Media commentators from CNN to The Financial Times are using the same phrase for this moment: “The end of an era.”
But when did this era in media begin? Where in the media did this remarkable new openness and uncontrollable anger start? Answers, of course, are subjective, and I don’t claim to know who the first person was to be searingly honest online or demonstratively mad on the internet. But to understand the period we all lived through, we need to give it a beginning and an end. And when I went back to find the origins of this media moment while researching a book on our recent history, the earliest, brightest sparks I saw came from a particular place.

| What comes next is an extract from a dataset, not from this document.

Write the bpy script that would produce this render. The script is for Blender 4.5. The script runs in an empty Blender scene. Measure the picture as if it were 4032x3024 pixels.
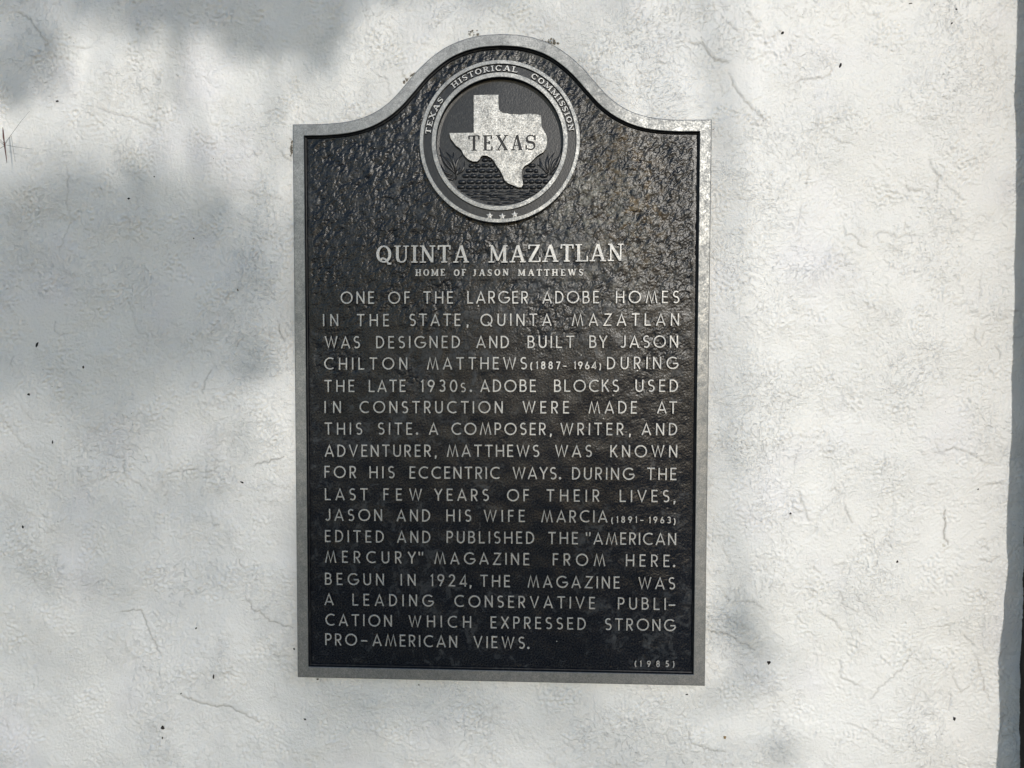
import bpy, math, random
import numpy as np
from mathutils import Vector, Matrix

# ------------------------------------------------------------------ camera, sky, sun
SC = bpy.context.scene
COL = SC.collection
Z0 = 1.5                                   # height of the plaque's middle above the ground
F_PX = 2912.0
CAM = Vector((0.07443, -1.23665, Z0 + 0.08335))
RX, RY, RZ = -0.038492, -0.00215, 0.043611

cam_d = bpy.data.cameras.new("camera")
cam = bpy.data.objects.new("camera", cam_d)
COL.objects.link(cam)
SC.camera = cam
cam_d.sensor_width = 36.0
cam_d.lens = 36.0 * F_PX / 4032.0
cam_d.clip_start = 0.02
cam_d.clip_end = 500
CAM_R = Matrix.Rotation(RZ, 3, 'Z') @ Matrix.Rotation(RX, 3, 'X') @ Matrix.Rotation(RY, 3, 'Y') @ Matrix(((1, 0, 0), (0, 0, -1), (0, 1, 0)))
cam.matrix_world = Matrix.Translation(CAM) @ CAM_R.to_4x4()

SUN_AZ, SUN_EL = math.radians(15), math.radians(16)      # azimuth to the right of the wall's normal
SDIR = Vector((math.sin(SUN_AZ) * math.cos(SUN_EL), -math.cos(SUN_AZ) * math.cos(SUN_EL), math.sin(SUN_EL)))
world = bpy.data.worlds.new("World")
SC.world = world
world.use_nodes = True
nt = world.node_tree
bg = nt.nodes["Background"]
sky = nt.nodes.new("ShaderNodeTexSky")
sky.sky_type = 'NISHITA'
sky.sun_disc = False
sky.sun_elevation = SUN_EL
sky.sun_rotation = math.radians(180) - SUN_AZ
sky.ozone_density = 1.1
sky.dust_density = 0.3
sky.air_density = 1.0
nt.links.new(sky.outputs[0], bg.inputs[0])
bg.inputs[1].default_value = 0.15
sun_d = bpy.data.lights.new("sun", 'SUN')
sun = bpy.data.objects.new("sun", sun_d)
COL.objects.link(sun)
sun_d.energy = 2.0
sun_d.angle = math.radians(0.6)
sun_d.color = (1.0, 0.955, 0.885)
sun.rotation_euler = SDIR.to_track_quat('Z', 'Y').to_euler()
sun.location = SDIR * 20
SC.view_settings.view_transform = 'Standard'
SC.view_settings.look = 'None'
SC.view_settings.exposure = 0.19
SC.view_settings.gamma = 1.0

rnd = random.Random(7)
RNG = np.random.default_rng(11)


def at(u, v, y=0.0):
    """photo pixel -> (x, z) on the plane at depth y"""
    d = CAM_R @ Vector(((u - 2016.0) / F_PX, -(v - 1512.0) / F_PX, -1.0))
    t = (y - CAM.y) / d.y
    return (CAM.x + d.x * t, CAM.z + d.z * t)


# ------------------------------------------------------------------ node helpers
def new_mat(name):
    m = bpy.data.materials.new(name)
    m.use_nodes = True
    n = m.node_tree
    return m, n, n.nodes["Principled BSDF"]


def coords(n, scale=(1, 1, 1), rot=(0, 0, 0), kind='Object'):
    tc = n.nodes.new("ShaderNodeTexCoord")
    mp = n.nodes.new("ShaderNodeMapping")
    mp.inputs['Scale'].default_value = scale
    mp.inputs['Rotation'].default_value = rot
    if kind == 'World':
        g = n.nodes.new("ShaderNodeNewGeometry")
        n.links.new(g.outputs['Position'], mp.inputs[0])
    else:
        n.links.new(tc.outputs[kind], mp.inputs[0])
    return mp.outputs[0]


def noise(n, vec, scale, detail=4, rough=0.55, dist=0.0, out='Fac'):
    t = n.nodes.new("ShaderNodeTexNoise")
    t.inputs['Scale'].default_value = scale
    t.inputs['Detail'].default_value = detail
    t.inputs['Roughness'].default_value = rough
    t.inputs['Distortion'].default_value = dist
    n.links.new(vec, t.inputs['Vector'])
    return t.outputs[out]


def ramp(n, fac, stops):
    r = n.nodes.new("ShaderNodeValToRGB")
    el = r.color_ramp.elements
    while len(el) < len(stops):
        el.new(0.5)
    for e, (p, c) in zip(el, stops):
        e.position = p
        e.color = (c, c, c, 1) if not hasattr(c, '__len__') else (*c, 1)
    n.links.new(fac, r.inputs[0])
    return r.outputs[0]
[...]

The site was Jezebel, a blog started in 2007 by the founder of the sharp-edged media gossip site Gawker, Nick Denton. Jezebel wasn’t intended to be revolutionary. He started it in the hopes of attracting makeup advertisements. But the woman he hired to create the blog, Anna Holmes, had an agenda of her own. She had been an editor at Glamour quietly raging at the two-dimensional women Condé Nast’s magazines and their rivals portrayed, and the vapid content she churned out when the magazine’s hottest topics were “sex and angels.”